*WRITTEN TASK*. Each line containing the word "that" needs to be copied.

>> Begin DATASET EXCERPT

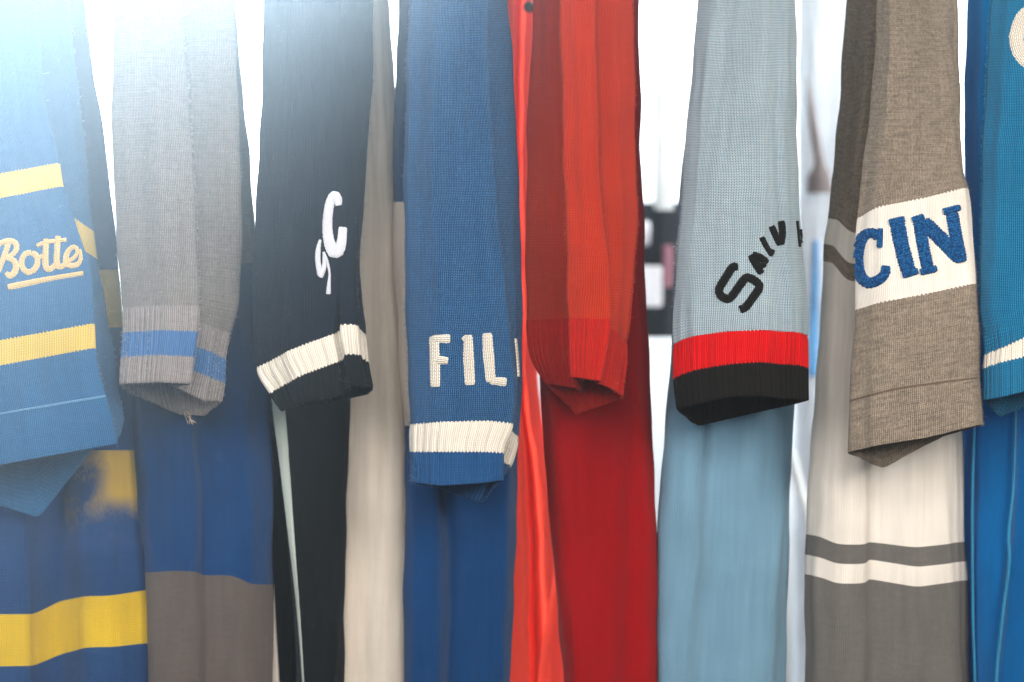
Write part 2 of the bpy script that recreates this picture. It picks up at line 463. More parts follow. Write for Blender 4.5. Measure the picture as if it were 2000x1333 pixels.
def fuzz(objs, mat, parent, n, length=0.004, seed=3, rad=0.00014):
    """loose wool fibres standing off the cloth"""
    V, F = world_geo(objs)
    r = np.random.default_rng(seed)
    vis = V[F].mean(axis=1); q = V[F]
    nrm = np.cross(q[:, 2] - q[:, 0], q[:, 3] - q[:, 1]); ar = np.linalg.norm(nrm, axis=1)
    nrm /= np.maximum(ar[:, None], 1e-12)
    view = vis - np.array(CAMP); view /= np.linalg.norm(view, axis=1, keepdims=True)
    edge = 1 - np.abs((nrm * view).sum(1))
    inframe = (np.abs(vis[:, 2]) < 0.42)
    wgt = ar * (0.004 + (edge > 0.9) * edge ** 4) * inframe * (vis[:, 1] < 0.062); wgt /= wgt.sum()
    idx = r.choice(len(F), size=n, p=wgt)
    VV, FF = [], []
    for i in idx:
        p = vis[i] + (q[i, 1] - q[i, 0]) * r.uniform(-.5, .5) + (q[i, 3] - q[i, 0]) * r.uniform(-.5, .5)
        nn = nrm[i]
        t = r.normal(size=3); L = length * r.uniform(0.25, 1.0) * (2.0 if r.random() < 0.03 else 1)
        d1 = nn + 0.8 * t * 0.7; d1 /= np.linalg.norm(d1)
        d2 = d1 + r.normal(size=3) * 0.7; d2 /= np.linalg.norm(d2)
        d3 = d2 + r.normal(size=3) * 0.9; d3 /= np.linalg.norm(d3)
        pts = [p - d1 * 0.0004, p + d1 * L * .4, p + d1 * L * .4 + d2 * L * .35, p + d1 * L * .4 + d2 * L * .35 + d3 * L * .3]
        a = np.cross(d1, [0.3, 0.5, 0.81]); a /= np.linalg.norm(a); b = np.cross(d1, a)
        o0 = len(VV)
        for k, pt in enumerate(pts):
            rr = rad * (1 - 0.2 * k)
            for g in range(3):
                an = g * 2.0944; VV.append(pt + rr * (math.cos(an) * a + math.sin(an) * b))
        for k in range(3):
            for g in range(3):
                g1 = (g + 1) % 3
                FF.append([o0 + k * 3 + g, o0 + k * 3 + g1, o0 + (k + 1) * 3 + g1, o0 + (k + 1) * 3 + g])
    o = mesh_obj('wool_fuzz', VV, FF, mat, parent)
    o['kind'] = 'stuff'
    return o

def body_ring(front, back=0.30, tuck=0.12, nb=2):
    """front points (px, depth[, dy]) left to right, then the far side of the jersey"""
    xl, xr = front[0][0], front[-1][0]; w = xr - xl
    dyl = front[0][2] if len(front[0]) > 2 else 0; dyr = front[-1][2] if len(front[-1]) > 2 else 0
    xl -= 9; xr += 9; front = [(xl,) + tuple(front[0][1:])] + list(front[1:-1]) + [(xr,) + tuple(front[-1][1:])]
    # the far edge converges on the near one so that daylight shows between neighbours
    return list(front) + [(xr - tuck * w, (front[-1][1] + back) / 2, dyr), (xr - tuck * 2 * w, back, dyr), (xl + tuck * 2 * w, back, dyl), (xl + tuck * w, (front[0][1] + back) / 2, dyl)]

# ================================================================== the room behind
def simple_mat(name, rgb, rough=0.8, noise=0.05):
    mat = bpy.data.materials.new(name); mat.use_nodes = True
    T = NT(mat)
    g = T.n('ShaderNodeNewGeometry')
    nz = T.n('ShaderNodeTexNoise'); nz.inputs['Scale'].default_value = 4; nz.inputs['Detail'].default_value = 5
    T.t.links.new(g.outputs['Position'], nz.inputs['Vector'])
    c = lin(rgb); k = 1 - noise
    col = T.mixc(nz.outputs[0], tuple([v * k for v in c] + [1]), tuple([min(1, v * (1 + noise)) for v in c] + [1]))
    bs = T.n('ShaderNodeBsdfPrincipled'); T.set(bs.inputs['Base Color'], col); bs.inputs['Roughness'].default_value = rough
    out = T.n('ShaderNodeOutputMaterial'); T.t.links.new(bs.outputs[0], out.inputs[0])
    return mat

def daylight_mat(name, rgb, strength):
    mat = bpy.data.materials.new(name); mat.use_nodes = True
    T = NT(mat)
    e = T.n('ShaderNodeEmission'); e.inputs[0].default_value = tuple(lin(rgb) + [1]); e.inputs[1].default_value = strength
    out = T.n('ShaderNodeOutputMaterial'); T.t.links.new(e.outputs[0], out.inputs[0])
    return mat

def box_geo(x0, x1, y0, y1, z0, z1):
    V = [(x, y, z) for x in (x0, x1) for y in (y0, y1) for z in (z0, z1)]
    F = [(0, 1, 3, 2), (4, 6, 7, 5), (0, 4, 5, 1), (2, 3, 7, 6), (0, 2, 6, 4), (1, 5, 7, 3)]
    return V, F

def boxo(name, b, mat, parent=None, **kw):
    V, F = box_geo(*b)
    return mesh_obj(name, V, F, mat, parent, smooth=False, **kw)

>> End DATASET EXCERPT

*FULL OUTPUT*.
Write part 2 of the bpy script that recreates this picture. It picks up at line 463. More parts follow. Write for Blender 4.5. Measure the picture as if it were 2000x1333 pixels.
    # the far edge converges on the near one so that daylight shows between neighbours